Provide only the number of lines in the data below that contain the string "Python".
** begin LISTING **
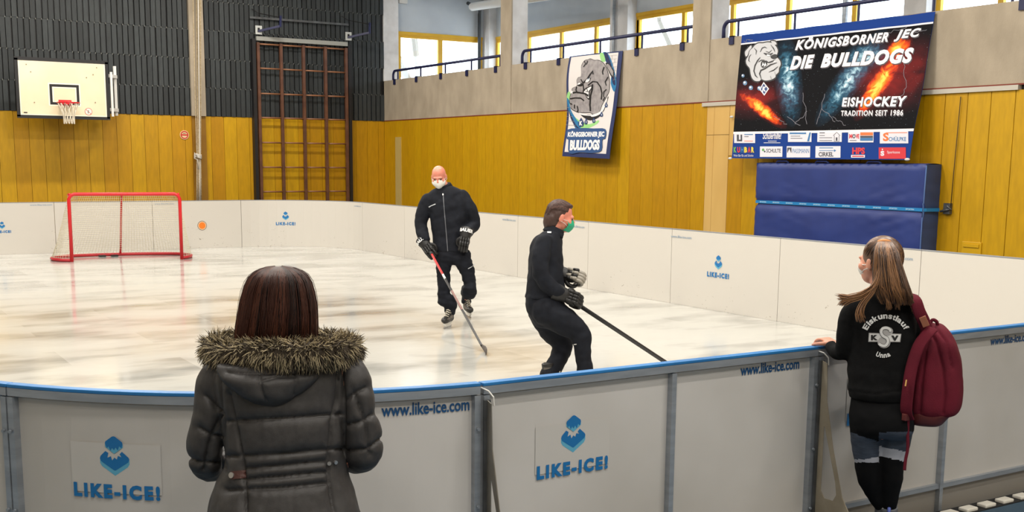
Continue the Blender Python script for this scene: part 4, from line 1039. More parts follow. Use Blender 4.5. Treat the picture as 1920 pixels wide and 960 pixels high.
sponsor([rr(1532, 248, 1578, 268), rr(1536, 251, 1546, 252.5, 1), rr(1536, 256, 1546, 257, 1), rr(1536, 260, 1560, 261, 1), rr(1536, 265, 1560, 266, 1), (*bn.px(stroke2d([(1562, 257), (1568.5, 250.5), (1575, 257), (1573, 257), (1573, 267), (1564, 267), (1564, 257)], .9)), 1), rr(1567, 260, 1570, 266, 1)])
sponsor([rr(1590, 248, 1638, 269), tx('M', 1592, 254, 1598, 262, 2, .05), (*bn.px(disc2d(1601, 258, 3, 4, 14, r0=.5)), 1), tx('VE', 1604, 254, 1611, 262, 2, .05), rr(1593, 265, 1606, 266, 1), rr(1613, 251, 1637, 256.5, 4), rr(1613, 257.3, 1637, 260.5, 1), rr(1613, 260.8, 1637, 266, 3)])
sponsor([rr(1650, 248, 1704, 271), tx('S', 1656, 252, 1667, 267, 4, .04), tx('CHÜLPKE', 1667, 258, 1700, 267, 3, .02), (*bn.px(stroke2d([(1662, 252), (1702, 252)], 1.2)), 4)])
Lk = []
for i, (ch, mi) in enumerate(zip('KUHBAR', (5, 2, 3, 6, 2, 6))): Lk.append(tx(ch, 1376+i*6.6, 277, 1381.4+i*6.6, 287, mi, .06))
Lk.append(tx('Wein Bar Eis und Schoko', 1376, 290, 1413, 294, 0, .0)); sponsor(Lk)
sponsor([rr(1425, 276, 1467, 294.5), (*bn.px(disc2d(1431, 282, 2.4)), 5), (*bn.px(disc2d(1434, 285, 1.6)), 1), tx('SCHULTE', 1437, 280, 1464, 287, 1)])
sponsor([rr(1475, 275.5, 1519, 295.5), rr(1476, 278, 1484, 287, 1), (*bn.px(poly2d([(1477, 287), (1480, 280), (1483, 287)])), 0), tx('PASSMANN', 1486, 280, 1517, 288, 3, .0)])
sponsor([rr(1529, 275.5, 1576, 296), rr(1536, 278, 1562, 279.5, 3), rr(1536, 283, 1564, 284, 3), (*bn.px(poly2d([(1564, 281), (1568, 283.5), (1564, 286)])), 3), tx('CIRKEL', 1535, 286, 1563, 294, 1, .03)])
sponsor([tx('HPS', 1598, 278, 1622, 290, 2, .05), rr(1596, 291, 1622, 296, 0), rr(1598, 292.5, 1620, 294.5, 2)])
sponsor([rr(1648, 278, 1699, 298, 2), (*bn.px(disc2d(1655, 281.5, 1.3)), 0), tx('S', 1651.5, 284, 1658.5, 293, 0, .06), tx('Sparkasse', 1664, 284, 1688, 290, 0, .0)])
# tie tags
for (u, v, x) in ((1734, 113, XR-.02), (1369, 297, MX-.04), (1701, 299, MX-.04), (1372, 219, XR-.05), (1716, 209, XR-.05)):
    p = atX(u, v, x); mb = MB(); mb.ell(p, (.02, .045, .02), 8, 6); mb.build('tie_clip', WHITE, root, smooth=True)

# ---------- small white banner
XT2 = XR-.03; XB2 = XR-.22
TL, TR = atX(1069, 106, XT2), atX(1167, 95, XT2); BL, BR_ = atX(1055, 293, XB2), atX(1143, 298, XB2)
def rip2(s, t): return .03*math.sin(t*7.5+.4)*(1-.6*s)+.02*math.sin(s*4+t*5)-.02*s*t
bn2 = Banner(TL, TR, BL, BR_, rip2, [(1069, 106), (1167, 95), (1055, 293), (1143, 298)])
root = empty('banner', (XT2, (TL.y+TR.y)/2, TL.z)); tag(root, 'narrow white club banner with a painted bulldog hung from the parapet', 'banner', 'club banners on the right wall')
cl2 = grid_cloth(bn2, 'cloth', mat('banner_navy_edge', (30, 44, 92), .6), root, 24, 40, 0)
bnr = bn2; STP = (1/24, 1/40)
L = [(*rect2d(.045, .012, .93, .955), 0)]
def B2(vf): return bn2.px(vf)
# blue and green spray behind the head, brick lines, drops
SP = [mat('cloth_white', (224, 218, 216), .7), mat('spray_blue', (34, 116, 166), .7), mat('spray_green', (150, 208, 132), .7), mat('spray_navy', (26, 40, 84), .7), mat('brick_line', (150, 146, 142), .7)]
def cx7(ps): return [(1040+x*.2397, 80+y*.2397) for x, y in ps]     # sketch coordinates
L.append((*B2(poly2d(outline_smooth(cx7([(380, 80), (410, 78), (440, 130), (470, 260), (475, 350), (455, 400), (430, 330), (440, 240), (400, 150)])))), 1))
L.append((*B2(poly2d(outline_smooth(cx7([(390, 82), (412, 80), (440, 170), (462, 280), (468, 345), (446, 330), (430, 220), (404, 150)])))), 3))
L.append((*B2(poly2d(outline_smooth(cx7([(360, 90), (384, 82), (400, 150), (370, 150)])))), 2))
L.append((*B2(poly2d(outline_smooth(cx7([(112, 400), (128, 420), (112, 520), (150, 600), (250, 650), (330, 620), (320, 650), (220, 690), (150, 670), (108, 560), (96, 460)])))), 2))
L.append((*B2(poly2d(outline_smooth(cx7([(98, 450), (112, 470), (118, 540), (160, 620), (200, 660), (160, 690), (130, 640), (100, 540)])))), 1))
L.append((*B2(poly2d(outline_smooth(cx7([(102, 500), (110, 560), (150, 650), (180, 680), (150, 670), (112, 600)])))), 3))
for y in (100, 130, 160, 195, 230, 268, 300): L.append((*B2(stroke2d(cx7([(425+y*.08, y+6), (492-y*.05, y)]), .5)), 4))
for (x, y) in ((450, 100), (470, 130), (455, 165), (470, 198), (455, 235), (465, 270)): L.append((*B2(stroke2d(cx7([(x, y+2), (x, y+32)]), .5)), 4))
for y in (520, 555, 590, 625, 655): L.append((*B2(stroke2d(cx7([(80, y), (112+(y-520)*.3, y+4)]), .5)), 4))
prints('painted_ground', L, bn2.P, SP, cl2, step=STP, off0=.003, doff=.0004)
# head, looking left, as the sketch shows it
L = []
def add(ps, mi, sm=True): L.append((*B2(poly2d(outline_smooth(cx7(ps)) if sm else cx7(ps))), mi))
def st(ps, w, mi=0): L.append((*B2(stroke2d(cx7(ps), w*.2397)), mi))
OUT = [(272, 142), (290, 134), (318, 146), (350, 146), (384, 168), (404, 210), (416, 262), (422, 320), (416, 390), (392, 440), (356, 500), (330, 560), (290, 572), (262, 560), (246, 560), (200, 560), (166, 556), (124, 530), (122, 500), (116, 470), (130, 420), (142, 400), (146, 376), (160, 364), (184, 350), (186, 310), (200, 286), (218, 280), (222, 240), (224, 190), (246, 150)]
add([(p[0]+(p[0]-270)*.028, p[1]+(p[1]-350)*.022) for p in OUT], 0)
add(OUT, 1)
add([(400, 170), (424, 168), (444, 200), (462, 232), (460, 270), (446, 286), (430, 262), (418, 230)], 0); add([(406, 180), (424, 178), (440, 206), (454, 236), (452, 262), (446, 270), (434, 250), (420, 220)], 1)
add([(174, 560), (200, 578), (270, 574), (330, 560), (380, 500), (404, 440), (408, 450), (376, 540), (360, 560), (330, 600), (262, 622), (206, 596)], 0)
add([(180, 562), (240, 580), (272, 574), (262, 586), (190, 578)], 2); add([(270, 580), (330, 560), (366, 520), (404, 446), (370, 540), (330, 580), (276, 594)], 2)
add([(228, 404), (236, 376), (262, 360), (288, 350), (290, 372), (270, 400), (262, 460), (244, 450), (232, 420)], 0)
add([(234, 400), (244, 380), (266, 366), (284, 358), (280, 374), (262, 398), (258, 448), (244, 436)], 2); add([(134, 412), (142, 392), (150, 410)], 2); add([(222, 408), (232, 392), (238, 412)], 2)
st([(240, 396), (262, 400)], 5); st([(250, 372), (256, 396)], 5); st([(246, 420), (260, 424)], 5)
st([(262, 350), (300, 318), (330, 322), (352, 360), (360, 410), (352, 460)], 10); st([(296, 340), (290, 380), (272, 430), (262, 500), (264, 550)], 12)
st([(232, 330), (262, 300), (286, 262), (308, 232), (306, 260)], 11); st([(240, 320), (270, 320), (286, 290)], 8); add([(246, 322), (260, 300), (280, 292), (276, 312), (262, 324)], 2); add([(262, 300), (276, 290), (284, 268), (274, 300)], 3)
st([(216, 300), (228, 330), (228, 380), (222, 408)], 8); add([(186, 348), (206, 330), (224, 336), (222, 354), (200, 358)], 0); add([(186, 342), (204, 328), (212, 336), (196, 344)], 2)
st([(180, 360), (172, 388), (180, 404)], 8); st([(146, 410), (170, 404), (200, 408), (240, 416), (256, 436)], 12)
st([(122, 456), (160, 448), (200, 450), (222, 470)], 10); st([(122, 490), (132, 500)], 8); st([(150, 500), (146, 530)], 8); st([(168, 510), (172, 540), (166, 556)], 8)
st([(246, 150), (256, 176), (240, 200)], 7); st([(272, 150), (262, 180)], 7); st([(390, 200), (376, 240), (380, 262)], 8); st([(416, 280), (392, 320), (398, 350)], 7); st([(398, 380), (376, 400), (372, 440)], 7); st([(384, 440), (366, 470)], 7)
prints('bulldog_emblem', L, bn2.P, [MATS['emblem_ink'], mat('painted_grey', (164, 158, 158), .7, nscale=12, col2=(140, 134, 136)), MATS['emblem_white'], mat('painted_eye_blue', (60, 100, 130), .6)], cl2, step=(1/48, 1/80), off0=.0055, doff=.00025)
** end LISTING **
** begin LISTING **
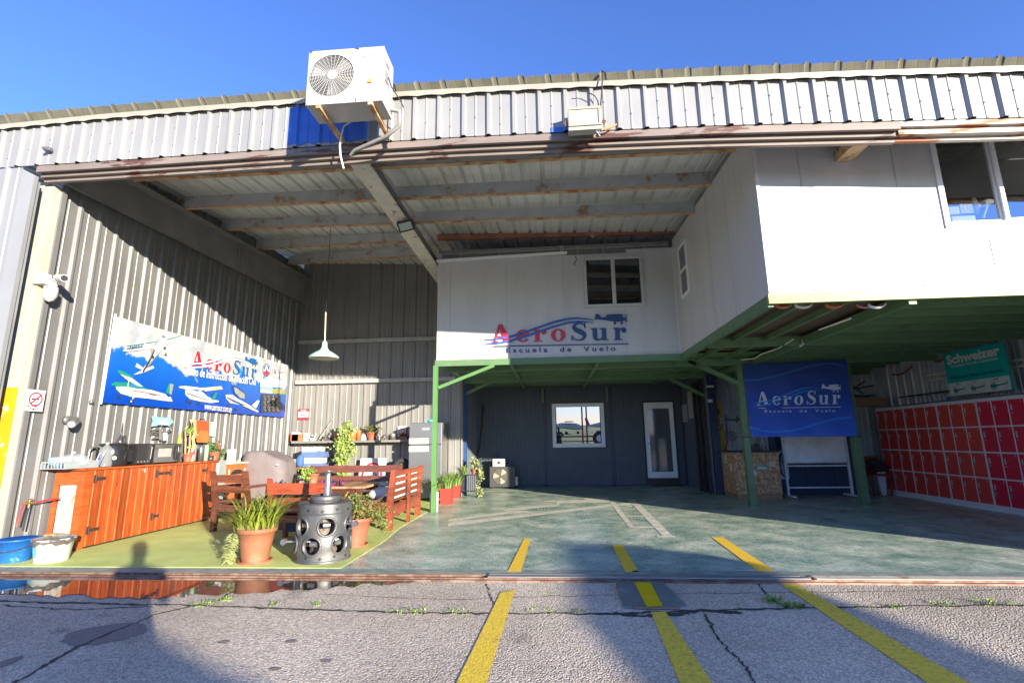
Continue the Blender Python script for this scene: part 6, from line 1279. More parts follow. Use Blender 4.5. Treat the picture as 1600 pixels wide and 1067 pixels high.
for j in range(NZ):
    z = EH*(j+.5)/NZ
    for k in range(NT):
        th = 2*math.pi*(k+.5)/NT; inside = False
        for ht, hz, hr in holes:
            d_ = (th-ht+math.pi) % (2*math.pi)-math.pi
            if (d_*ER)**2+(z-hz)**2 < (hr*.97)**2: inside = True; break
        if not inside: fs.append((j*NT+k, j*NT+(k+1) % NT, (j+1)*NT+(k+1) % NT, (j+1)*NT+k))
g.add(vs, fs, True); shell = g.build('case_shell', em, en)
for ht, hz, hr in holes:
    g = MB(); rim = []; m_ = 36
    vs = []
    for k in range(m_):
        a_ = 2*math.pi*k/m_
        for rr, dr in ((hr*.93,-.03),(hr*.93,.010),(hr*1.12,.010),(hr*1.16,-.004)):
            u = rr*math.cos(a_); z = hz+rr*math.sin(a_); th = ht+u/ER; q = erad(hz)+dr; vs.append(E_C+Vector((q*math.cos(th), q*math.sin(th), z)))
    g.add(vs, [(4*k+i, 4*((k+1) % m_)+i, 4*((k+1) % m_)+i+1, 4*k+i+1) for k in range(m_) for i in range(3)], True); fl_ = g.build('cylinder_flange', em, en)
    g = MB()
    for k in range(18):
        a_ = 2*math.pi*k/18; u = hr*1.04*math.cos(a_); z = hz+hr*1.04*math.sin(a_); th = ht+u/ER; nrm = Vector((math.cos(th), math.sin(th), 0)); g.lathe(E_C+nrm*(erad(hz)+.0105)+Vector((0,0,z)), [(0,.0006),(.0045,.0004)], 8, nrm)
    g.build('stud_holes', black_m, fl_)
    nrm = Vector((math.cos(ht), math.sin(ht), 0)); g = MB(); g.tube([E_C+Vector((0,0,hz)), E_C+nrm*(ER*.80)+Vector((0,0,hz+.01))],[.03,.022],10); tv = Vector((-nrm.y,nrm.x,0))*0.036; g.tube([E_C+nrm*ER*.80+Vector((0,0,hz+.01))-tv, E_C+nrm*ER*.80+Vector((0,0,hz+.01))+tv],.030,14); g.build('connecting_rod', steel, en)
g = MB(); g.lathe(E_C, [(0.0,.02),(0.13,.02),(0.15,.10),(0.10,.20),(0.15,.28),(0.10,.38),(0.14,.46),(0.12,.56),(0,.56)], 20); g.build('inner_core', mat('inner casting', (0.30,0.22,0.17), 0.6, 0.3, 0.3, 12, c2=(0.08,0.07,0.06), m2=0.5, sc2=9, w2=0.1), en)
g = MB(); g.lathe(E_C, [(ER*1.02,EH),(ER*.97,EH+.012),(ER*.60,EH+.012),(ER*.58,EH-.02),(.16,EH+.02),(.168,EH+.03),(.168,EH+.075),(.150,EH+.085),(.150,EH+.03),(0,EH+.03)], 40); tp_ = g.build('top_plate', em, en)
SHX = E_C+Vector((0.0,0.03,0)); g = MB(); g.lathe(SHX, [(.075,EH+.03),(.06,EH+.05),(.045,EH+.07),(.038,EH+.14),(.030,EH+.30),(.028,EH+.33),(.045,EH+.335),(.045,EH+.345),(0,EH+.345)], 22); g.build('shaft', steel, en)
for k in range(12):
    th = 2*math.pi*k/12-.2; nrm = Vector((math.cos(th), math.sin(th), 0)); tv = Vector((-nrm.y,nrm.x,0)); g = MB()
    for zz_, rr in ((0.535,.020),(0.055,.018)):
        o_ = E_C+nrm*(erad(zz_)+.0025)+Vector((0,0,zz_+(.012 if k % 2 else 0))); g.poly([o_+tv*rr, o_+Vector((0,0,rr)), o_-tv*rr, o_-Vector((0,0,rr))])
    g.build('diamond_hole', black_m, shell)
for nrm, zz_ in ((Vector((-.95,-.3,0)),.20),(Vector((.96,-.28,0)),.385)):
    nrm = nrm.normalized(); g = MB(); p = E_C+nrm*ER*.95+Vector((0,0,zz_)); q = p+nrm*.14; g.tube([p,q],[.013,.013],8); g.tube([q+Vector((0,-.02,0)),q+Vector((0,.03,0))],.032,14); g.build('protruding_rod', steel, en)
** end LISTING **
§ SOLUTION: 2